Copy from the first line below down to and including the line with "sc.camera = camo". Skip the pictures.
==============================
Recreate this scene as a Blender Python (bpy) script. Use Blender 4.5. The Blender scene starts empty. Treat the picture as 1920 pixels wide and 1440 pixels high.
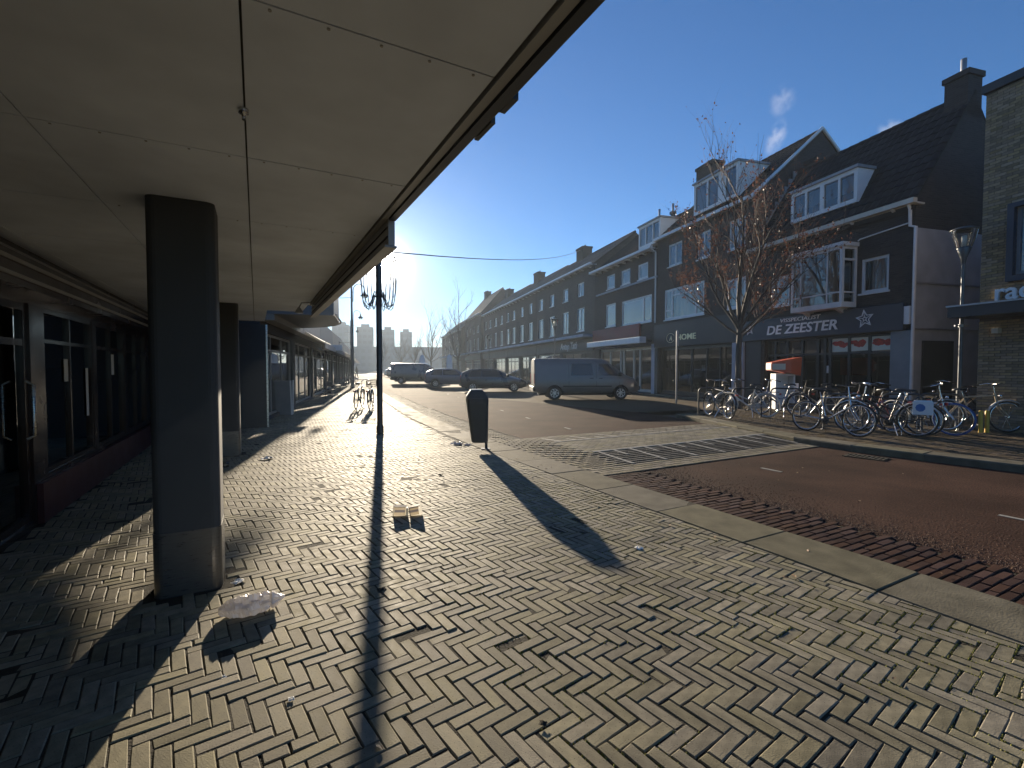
import bpy, bmesh, math, random
from mathutils import Vector, Matrix
R = math.radians
sc = bpy.context.scene
COL = sc.collection

# ------------------------------------------------------------ camera
FPX, EYE = 890.0, 1.5
PITCH = math.atan(30 / 890.0)
cam = bpy.data.cameras.new('camera')
cam.sensor_width = 36.0
cam.lens = 36.0 * FPX / 1920.0
cam.clip_start = 0.05
cam.clip_end = 3000
camo = bpy.data.objects.new('camera', cam)
camo.location = (0, 0, EYE)
camo.rotation_euler = (math.pi / 2 - PITCH, 0, 0)
COL.objects.link(camo)
sc.camera = camo

# ------------------------------------------------------------ sun and sky
SUN_AZ = R(-15.25)          # seen from +Y, positive towards +X
SUN_EL = R(11.75)
SDIR = Vector((math.sin(SUN_AZ) * math.cos(SUN_EL), math.cos(SUN_AZ) * math.cos(SUN_EL), math.sin(SUN_EL)))
w = bpy.data.worlds.new('World')
sc.world = w
w.use_nodes = True
nt = w.node_tree
nt.nodes.clear()
wo = nt.nodes.new('ShaderNodeOutputWorld')
bg = nt.nodes.new('ShaderNodeBackground')
sky = nt.nodes.new('ShaderNodeTexSky')
sky.sky_type = 'NISHITA'
sky.sun_disc = False
sky.sun_elevation = SUN_EL
sky.sun_rotation = SUN_AZ
sky.air_density = 1.0
sky.dust_density = 0.05
sky.ozone_density = 6.5
bg.inputs['Strength'].default_value = 0.069
nt.links.new(sky.outputs[0], bg.inputs['Color'])
# the sun itself in the sky: disc and its circumsolar glow
geo = nt.nodes.new('ShaderNodeNewGeometry')
dot = nt.nodes.new('ShaderNodeVectorMath'); dot.operation = 'DOT_PRODUCT'
nt.links.new(geo.outputs['Incoming'], dot.inputs[0])
dot.inputs[1].default_value = (-SDIR.x, -SDIR.y, -SDIR.z)
ac = nt.nodes.new('ShaderNodeMath'); ac.operation = 'ARCCOSINE'; ac.use_clamp = False
nt.links.new(dot.outputs['Value'], ac.inputs[0])
def wmath(op, a, b):
    m = nt.nodes.new('ShaderNodeMath'); m.operation = op
    for i, q in enumerate((a, b)):
        if isinstance(q, (int, float)): m.inputs[i].default_value = q
        else: nt.links.new(q, m.inputs[i])
    return m.outputs[0]
ang = ac.outputs[0]
disc = wmath('MULTIPLY', wmath('LESS_THAN', ang, R(0.30)), 400.0)
g1 = wmath('MULTIPLY', wmath('EXPONENT', wmath('MULTIPLY', ang, -1 / R(0.55)), 0), 50.0)
g2 = wmath('MULTIPLY', wmath('EXPONENT', wmath('MULTIPLY', ang, -1 / R(4.5)), 0), 0.45)
tot = wmath('ADD', disc, wmath('ADD', g1, g2))
bg2 = nt.nodes.new('ShaderNodeBackground')
bg2.inputs['Color'].default_value = (1.0, 0.93, 0.80, 1)
nt.links.new(tot, bg2.inputs['Strength'])
addw = nt.nodes.new('ShaderNodeAddShader')
nt.links.new(bg.outputs[0], addw.inputs[0])
nt.links.new(bg2.outputs[0], addw.inputs[1])
nt.links.new(addw.outputs[0], wo.inputs['Surface'])

sl = bpy.data.lights.new('sun', 'SUN')
sl.energy = 5.0
sl.angle = R(0.53)
sl.color = (1.0, 0.85, 0.64)
so = bpy.data.objects.new('sun', sl)
so.rotation_euler = SDIR.to_track_quat('Z', 'Y').to_euler()
so.location = (0, 0, 30)
COL.objects.link(so)

sc.view_settings.view_transform = 'Standard'
sc.view_settings.look = 'None'
sc.view_settings.gamma = 1.0
sc.view_settings.exposure = 1.2
sc.view_settings.use_curve_mapping = False
sc.render.engine = 'CYCLES'
cy = sc.cycles
cy.use_denoising = True
cy.max_bounces = 7
cy.diffuse_bounces = 4
cy.glossy_bounces = 4
cy.transparent_max_bounces = 16
cy.transmission_bounces = 4
cy.volume_bounces = 0
cy.sample_clamp_indirect = 6.0
cy.caustics_reflective = False
cy.caustics_refractive = False

HAZE_D, HAZE_G = 0.0006, 0.45

# ------------------------------------------------------------ frames
AL, AR = R(-28.3), R(-16.0)
U = Vector((math.sin(AL), math.cos(AL), 0)); V = Vector((math.cos(AL), -math.sin(AL), 0))
RR = Vector((math.sin(AR), math.cos(AR), 0)); NN = Vector((math.cos(AR), -math.sin(AR), 0))
def uv(u, v, z=0.0): return U * u + V * v + Vector((0, 0, z))
def rn(r, n, z=0.0): return RR * r + NN * n + Vector((0, 0, z))
ROT_L = math.pi / 2 - AL            # local x along U, local y along -V (into the left building)
ROT_R = -math.pi / 2 - AR           # local x along -RR (to the right in view), local y along NN
rnd = random.Random(7)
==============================
Final answer
Recreate this scene as a Blender Python (bpy) script. Use Blender 4.5. The Blender scene starts empty. Treat the picture as 1920 pixels wide and 1440 pixels high.
import bpy, bmesh, math, random
from mathutils import Vector, Matrix
R = math.radians
sc = bpy.context.scene
COL = sc.collection

# ------------------------------------------------------------ camera
FPX, EYE = 890.0, 1.5
PITCH = math.atan(30 / 890.0)
cam = bpy.data.cameras.new('camera')
cam.sensor_width = 36.0
cam.lens = 36.0 * FPX / 1920.0
cam.clip_start = 0.05
cam.clip_end = 3000
camo = bpy.data.objects.new('camera', cam)
camo.location = (0, 0, EYE)
camo.rotation_euler = (math.pi / 2 - PITCH, 0, 0)
COL.objects.link(camo)
sc.camera = camo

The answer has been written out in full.